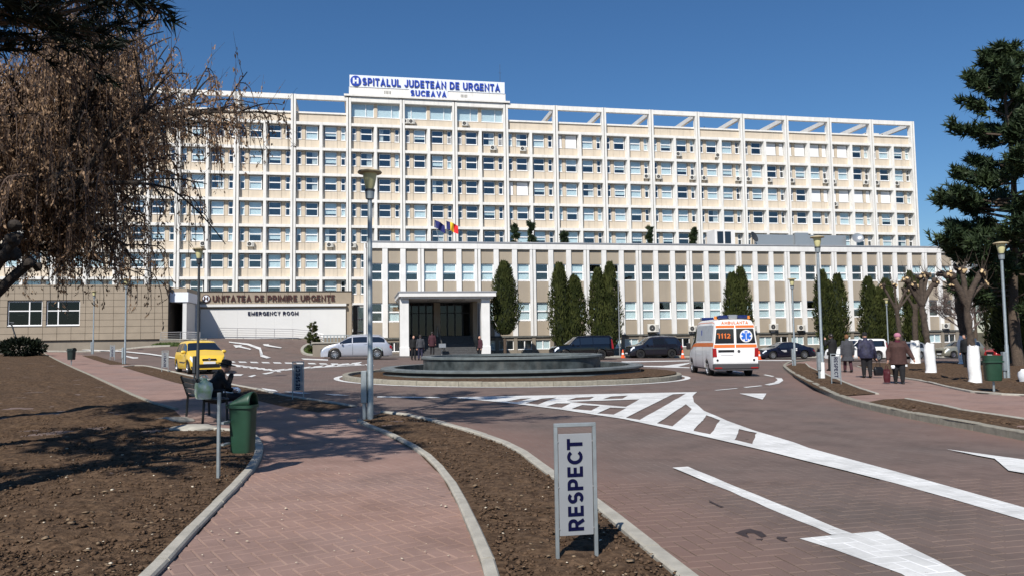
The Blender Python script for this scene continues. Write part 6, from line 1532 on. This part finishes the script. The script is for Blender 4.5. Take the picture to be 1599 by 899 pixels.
# ------------------------------------------------------------------ RESPECT signs
def respect_sign(x, y, rz, label, dz=0, s=1.0, flip=False, text=True, single=False):
    t = thing('respect_sign', label, 'sign', (x, y, zg(x, y) + dz), rz, 'upright signs reading RESPECT'); w, h = .285 * s, .975 * s
    for xx in (-w / 2, w / 2):
        if single and xx > 0: continue
        mb = MB(); mb.bbox(xx - .013, xx + .013, -.013, .013, -.15, h - .014, .003); ob('post', mb, t, mats='steel')
    mb = MB(); mb.bbox(-w / 2 - .013, w / 2 + .013, -.0135, .0135, h - .0135, h + .013, .003); ob('top_rail', mb, t, mats='steel')
    mb = MB(); mb.bbox(-w / 2 + .018, w / 2 - .018, -.008, .008, h * .20, h * .935, .002); pn = ob('sign_panel', mb, t, mats='signpanel')
    for z in (h * .25, h * .55, h * .88):
        for xx in (-w / 2 + .015, w / 2 - .015): mb = MB(); mb.tube([(xx, -.012, z), (xx, -.006, z)], .006, 6); ob('screw', mb, t, mats='alu')
    if text:
        T = Matrix.Translation((.052 * s, -.0105, h * .235)) @ FACE @ Matrix.Rotation(math.pi / 2, 4, 'Z') if not flip else Matrix.Translation((-.052 * s, -.0105, h * .90)) @ FACE @ Matrix.Rotation(-math.pi / 2, 4, 'Z')
        letters('RESPECT', h * .665, .115 * s, .0015, 'navy', pn, T, .12)
    return t
respect_sign(.437, 5.592, R(10), 'grey RESPECT sign standing nearest the camera in the soil strip')
respect_sign(-5.82, 20.9, R(15), 'RESPECT sign in the shaded soil strip between the bin and the fountain', .03)
respect_sign(-16.6, 36.8, R(12), 'RESPECT sign at the kerb left of the yellow hatchback', .03, 1.0)
respect_sign(-26.6, 51.2, R(12), 'smallest RESPECT sign beside the left grey lamp post', .03, 1.0)
respect_sign(10.15, 24.3, R(-8), 'RESPECT sign reading downwards on the right planting strip', .11, .98, True)

# ------------------------------------------------------------------ bins
def shell_bin(name, label, loc, rz, s, m, hood=True, group='litter bins on posts'):
    t = thing(name, label, 'litter bin', loc, rz, group)
    def ring(w, d, z, n=24, e=3.4): return [(w * math.copysign(abs(math.cos(2 * math.pi * k / n)) ** (2 / e), math.cos(2 * math.pi * k / n)), d * math.copysign(abs(math.sin(2 * math.pi * k / n)) ** (2 / e), math.sin(2 * math.pi * k / n)), z) for k in range(n)]
    mb = MB(); mb.grid([ring(.02, .02, .27), ring(.15, .125, .27), ring(.162, .135, .30), ring(.185, .155, .80), ring(.19, .16, .83), ring(.175, .145, .83), ring(.17, .14, .6), ring(.02, .02, .58)], True); mb.v = [(x * s, y * s, z * s if s > 1 else z) for x, y, z in mb.v]; b = ob('bin_body', mb, t, mats=m, smooth=True, fix=True)
    mb = MB(); mb.grid([ring(.19, .16, .80), ring(.212, .182, .80), ring(.212, .182, .835), ring(.192, .162, .835)], True); mb.v = [(x * s, y * s, z) for x, y, z in mb.v]; ob('rim', mb, b, mats=m, smooth=True, fix=True)
    if hood:
        rows = []
        for i in range(11):                          # hood rising from the left to a high open lip on the right
            f = i / 10; x = (-.20 + .37 * f) * s; z = .838 + .155 * math.sin(f * 1.45); w = .165 * s * (1 - .10 * f)
            rows.append([(x, w * math.cos(a), .836 + (z - .836) * math.sin(a) ** .75) for a in (math.pi * k / 14 for k in range(15))])
        mb = MB(); mb.grid(rows); sh = MB(); me = mb.mesh('hood', m, True); o = ob('hood', me, t); md = o.modifiers.new('thick', 'SOLIDIFY'); md.thickness = .012
        mb = MB(); mb.grid([[(x * .96 - .02 * s, y * .95, z * .995) for x, y, z in rows[8]], [(x * .9 - .02 * s, y * .95, .845) for x, y, z in rows[8]]]); ob('inlet', mb, t, mats='black')
    return t
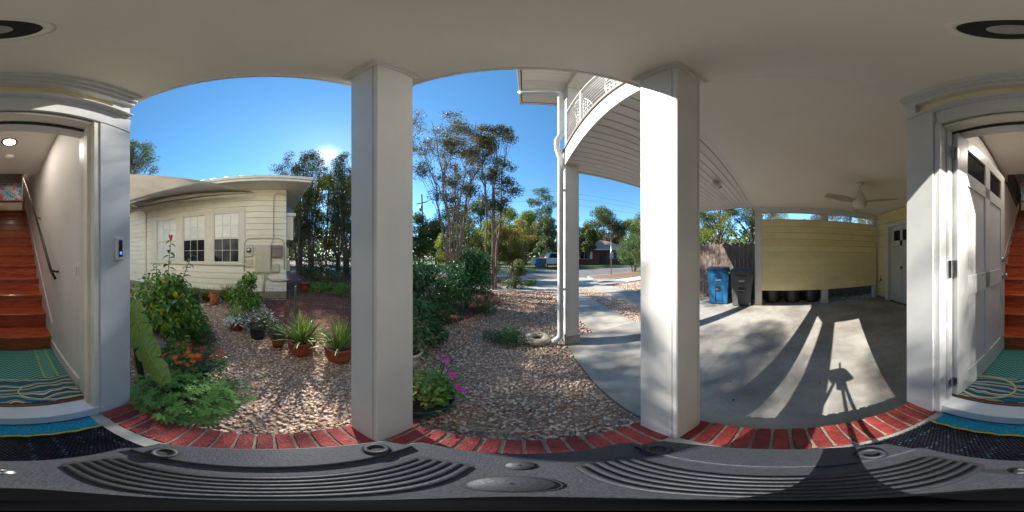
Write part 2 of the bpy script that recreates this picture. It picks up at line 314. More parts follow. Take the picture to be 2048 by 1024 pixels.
def ico(sub, jit, seed, flat):
    bm = bmesh.new(); bmesh.ops.create_icosphere(bm, subdivisions=sub, radius=1); r = random.Random(seed)
    v = [tuple(c * (1 + r.uniform(-jit, jit)) for c in p.co) for p in bm.verts]; f = [tuple(x.index for x in q.verts) for q in bm.faces]; bm.free()
    return [(x, y, z * flat) for x, y, z in v], f
def inside(poly, x, y):
    c = np.zeros(len(x), bool); n = len(poly)
    for i in range(n):
        x0, y0 = poly[i]; x1, y1 = poly[(i + 1) % n]
        if y0 == y1: continue
        k = ((y0 > y) != (y1 > y)) & (x < (x1 - x0) * (y - y0) / (y1 - y0) + x0); c ^= k
    return c
MULCH = [(-2.75, .35), (-2.3, .62), (-1.0, 3.6), (-.6, 4.9), (-1.2, 6.1), (-12, 6.1), (-12, .62), (-5.0, .62), (-5.0, -.2)]
def gravel(name, n, x0, x1, y0, y1, size, sub, rmin, rmax, seed):
    x = U(x0, x1, n); y = U(y0, y1, n); d = np.hypot(x, y)
    k = (d >= rmin) & (d < rmax) & ~inside(MULCH, x, y) & ~((x > -.65) & (y < .59) & (x < .7)) & ~((x > .585) & (y < 2.49))
    x = x[k]; y = y[k]; d = d[k]
    if len(x) == 0: return
    s = size * U(.55, 1.35, len(x)); S = np.stack([s * U(.8, 1.35, len(x)), s * U(.7, 1.1, len(x)), s * U(.7, 1.1, len(x))], 1)
    V, F = ico(sub, .16, seed, .55)
    scatter(name, V, F, np.stack([x, y, G - .008 + U(-.004, .008, len(x))], 1), rotm(U(0, 6.28, len(x)), U(-.35, .35, len(x)), U(-.35, .35, len(x))), S, M['stone'], sm=True, kind='stuff')
gravel('gravel', 17000, -2.3, .59, -2.0, 2.3, .0100, 2, .5, 1.9, 1)
gravel('gravel', 9000, -2.3, .59, -2.0, 2.3, .0145, 1, .5, 1.9, 2)
gravel('gravel', 50000, -4.3, .59, -4.0, 4.2, .0158, 1, 1.9, 4.2, 3)
gravel('gravel', 10000, -5.1, 1.13, -7, 6.1, .034, 1, 4.2, 9, 4)
def gravelbox(n, x0, x1, y0, y1, size, seed):
    x = U(x0, x1, n); y = U(y0, y1, n); s = size * U(.55, 1.35, n); V, F = ico(1, .16, seed, .55)
    scatter('gravel', V, F, np.stack([x, y, G - .014 + U(-.004, .006, n)], 1), rotm(U(0, 6.28, n), U(-.3, .3, n), U(-.3, .3, n)), np.stack([s, s * .8, s * .8], 1), M['stone'], sm=True, kind='stuff')
gravelbox(1700, .59, 1.13, 2.49, 6.15, .025, 5); gravelbox(3600, 2.09, 2.84, 2.49, 6.15, .024, 6)
gravelbox(5200, 3.86, 9, 2.49, 6.75, .032, 7); gravelbox(2200, 4.58, 5.0, -4, 2.48, .026, 8)
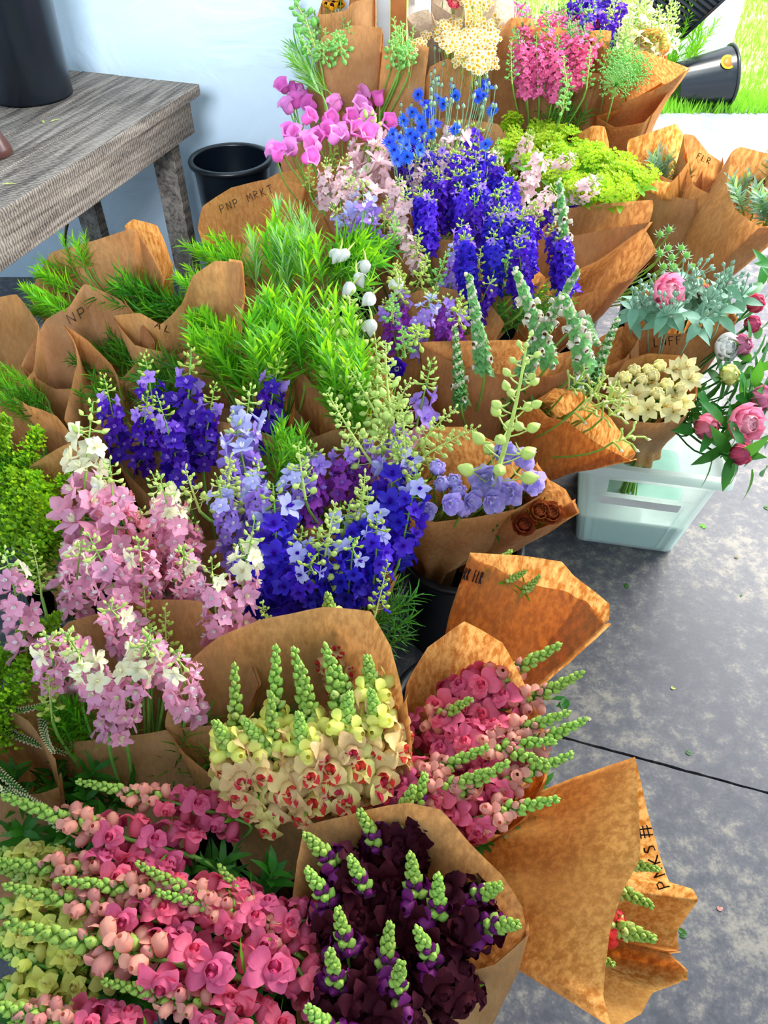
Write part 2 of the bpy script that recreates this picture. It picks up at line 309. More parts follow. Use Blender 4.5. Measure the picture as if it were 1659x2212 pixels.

________

Set problem: Without the pictures, write out all of the material exactly.

Task answer:
The Blender Python script for this scene continues. Write part 6, from line 1532 on. This part finishes the script. The script is for Blender 4.5. Take the picture to be 1599 by 899 pixels.
# ------------------------------------------------------------------ RESPECT signs
def respect_sign(x, y, rz, label, dz=0, s=1.0, flip=False, text=True, single=False):
    t = thing('respect_sign', label, 'sign', (x, y, zg(x, y) + dz), rz, 'upright signs reading RESPECT'); w, h = .285 * s, .975 * s
    for xx in (-w / 2, w / 2):
        if single and xx > 0: continue
        mb = MB(); mb.bbox(xx - .013, xx + .013, -.013, .013, -.15, h - .014, .003); ob('post', mb, t, mats='steel')
    mb = MB(); mb.bbox(-w / 2 - .013, w / 2 + .013, -.0135, .0135, h - .0135, h + .013, .003); ob('top_rail', mb, t, mats='steel')
    mb = MB(); mb.bbox(-w / 2 + .018, w / 2 - .018, -.008, .008, h * .20, h * .935, .002); pn = ob('sign_panel', mb, t, mats='signpanel')
    for z in (h * .25, h * .55, h * .88):
        for xx in (-w / 2 + .015, w / 2 - .015): mb = MB(); mb.tube([(xx, -.012, z), (xx, -.006, z)], .006, 6); ob('screw', mb, t, mats='alu')
    if text:
        T = Matrix.Translation((.052 * s, -.0105, h * .235)) @ FACE @ Matrix.Rotation(math.pi / 2, 4, 'Z') if not flip else Matrix.Translation((-.052 * s, -.0105, h * .90)) @ FACE @ Matrix.Rotation(-math.pi / 2, 4, 'Z')
        letters('RESPECT', h * .665, .115 * s, .0015, 'navy', pn, T, .12)
    return t
respect_sign(.437, 5.592, R(10), 'grey RESPECT sign standing nearest the camera in the soil strip')
respect_sign(-5.82, 20.9, R(15), 'RESPECT sign in the shaded soil strip between the bin and the fountain', .03)
respect_sign(-16.6, 36.8, R(12), 'RESPECT sign at the kerb left of the yellow hatchback', .03, 1.0)
respect_sign(-26.6, 51.2, R(12), 'smallest RESPECT sign beside the left grey lamp post', .03, 1.0)
respect_sign(10.15, 24.3, R(-8), 'RESPECT sign reading downwards on the right planting strip', .11, .98, True)

# ------------------------------------------------------------------ bins
def shell_bin(name, label, loc, rz, s, m, hood=True, group='litter bins on posts'):
    t = thing(name, label, 'litter bin', loc, rz, group)
    def ring(w, d, z, n=24, e=3.4): return [(w * math.copysign(abs(math.cos(2 * math.pi * k / n)) ** (2 / e), math.cos(2 * math.pi * k / n)), d * math.copysign(abs(math.sin(2 * math.pi * k / n)) ** (2 / e), math.sin(2 * math.pi * k / n)), z) for k in range(n)]
    mb = MB(); mb.grid([ring(.02, .02, .27), ring(.15, .125, .27), ring(.162, .135, .30), ring(.185, .155, .80), ring(.19, .16, .83), ring(.175, .145, .83), ring(.17, .14, .6), ring(.02, .02, .58)], True); mb.v = [(x * s, y * s, z * s if s > 1 else z) for x, y, z in mb.v]; b = ob('bin_body', mb, t, mats=m, smooth=True, fix=True)
    mb = MB(); mb.grid([ring(.19, .16, .80), ring(.212, .182, .80), ring(.212, .182, .835), ring(.192, .162, .835)], True); mb.v = [(x * s, y * s, z) for x, y, z in mb.v]; ob('rim', mb, b, mats=m, smooth=True, fix=True)
    if hood:
        rows = []
        for i in range(11):                          # hood rising from the left to a high open lip on the right
            f = i / 10; x = (-.20 + .37 * f) * s; z = .838 + .155 * math.sin(f * 1.45); w = .165 * s * (1 - .10 * f)
            rows.append([(x, w * math.cos(a), .836 + (z - .836) * math.sin(a) ** .75) for a in (math.pi * k / 14 for k in range(15))])
        mb = MB(); mb.grid(rows); sh = MB(); me = mb.mesh('hood', m, True); o = ob('hood', me, t); md = o.modifiers.new('thick', 'SOLIDIFY'); md.thickness = .012
        mb = MB(); mb.grid([[(x * .96 - .02 * s, y * .95, z * .995) for x, y, z in rows[8]], [(x * .9 - .02 * s, y * .95, .845) for x, y, z in rows[8]]]); ob('inlet', mb, t, mats='black')
    return t
Write part 2 of the bpy script that recreates this picture. It picks up at line 314. More parts follow. Take the picture to be 2048 by 1024 pixels.
def ico(sub, jit, seed, flat):
    bm = bmesh.new(); bmesh.ops.create_icosphere(bm, subdivisions=sub, radius=1); r = random.Random(seed)
    v = [tuple(c * (1 + r.uniform(-jit, jit)) for c in p.co) for p in bm.verts]; f = [tuple(x.index for x in q.verts) for q in bm.faces]; bm.free()
    return [(x, y, z * flat) for x, y, z in v], f
def inside(poly, x, y):
    c = np.zeros(len(x), bool); n = len(poly)
    for i in range(n):
        x0, y0 = poly[i]; x1, y1 = poly[(i + 1) % n]
        if y0 == y1: continue
        k = ((y0 > y) != (y1 > y)) & (x < (x1 - x0) * (y - y0) / (y1 - y0) + x0); c ^= k
    return c
MULCH = [(-2.75, .35), (-2.3, .62), (-1.0, 3.6), (-.6, 4.9), (-1.2, 6.1), (-12, 6.1), (-12, .62), (-5.0, .62), (-5.0, -.2)]
def gravel(name, n, x0, x1, y0, y1, size, sub, rmin, rmax, seed):
    x = U(x0, x1, n); y = U(y0, y1, n); d = np.hypot(x, y)
    k = (d >= rmin) & (d < rmax) & ~inside(MULCH, x, y) & ~((x > -.65) & (y < .59) & (x < .7)) & ~((x > .585) & (y < 2.49))
    x = x[k]; y = y[k]; d = d[k]
    if len(x) == 0: return
    s = size * U(.55, 1.35, len(x)); S = np.stack([s * U(.8, 1.35, len(x)), s * U(.7, 1.1, len(x)), s * U(.7, 1.1, len(x))], 1)
    V, F = ico(sub, .16, seed, .55)
    scatter(name, V, F, np.stack([x, y, G - .008 + U(-.004, .008, len(x))], 1), rotm(U(0, 6.28, len(x)), U(-.35, .35, len(x)), U(-.35, .35, len(x))), S, M['stone'], sm=True, kind='stuff')
gravel('gravel', 17000, -2.3, .59, -2.0, 2.3, .0100, 2, .5, 1.9, 1)
gravel('gravel', 9000, -2.3, .59, -2.0, 2.3, .0145, 1, .5, 1.9, 2)
gravel('gravel', 50000, -4.3, .59, -4.0, 4.2, .0158, 1, 1.9, 4.2, 3)
gravel('gravel', 10000, -5.1, 1.13, -7, 6.1, .034, 1, 4.2, 9, 4)
def gravelbox(n, x0, x1, y0, y1, size, seed):
    x = U(x0, x1, n); y = U(y0, y1, n); s = size * U(.55, 1.35, n); V, F = ico(1, .16, seed, .55)
    scatter('gravel', V, F, np.stack([x, y, G - .014 + U(-.004, .006, n)], 1), rotm(U(0, 6.28, n), U(-.3, .3, n), U(-.3, .3, n)), np.stack([s, s * .8, s * .8], 1), M['stone'], sm=True, kind='stuff')
gravelbox(1700, .59, 1.13, 2.49, 6.15, .025, 5); gravelbox(3600, 2.09, 2.84, 2.49, 6.15, .024, 6)
gravelbox(5200, 3.86, 9, 2.49, 6.75, .032, 7); gravelbox(2200, 4.58, 5.0, -4, 2.48, .026, 8)
Write part 2 of the bpy script that recreates this picture. It picks up at line 309. More parts follow. Use Blender 4.5. Measure the picture as if it were 1659x2212 pixels.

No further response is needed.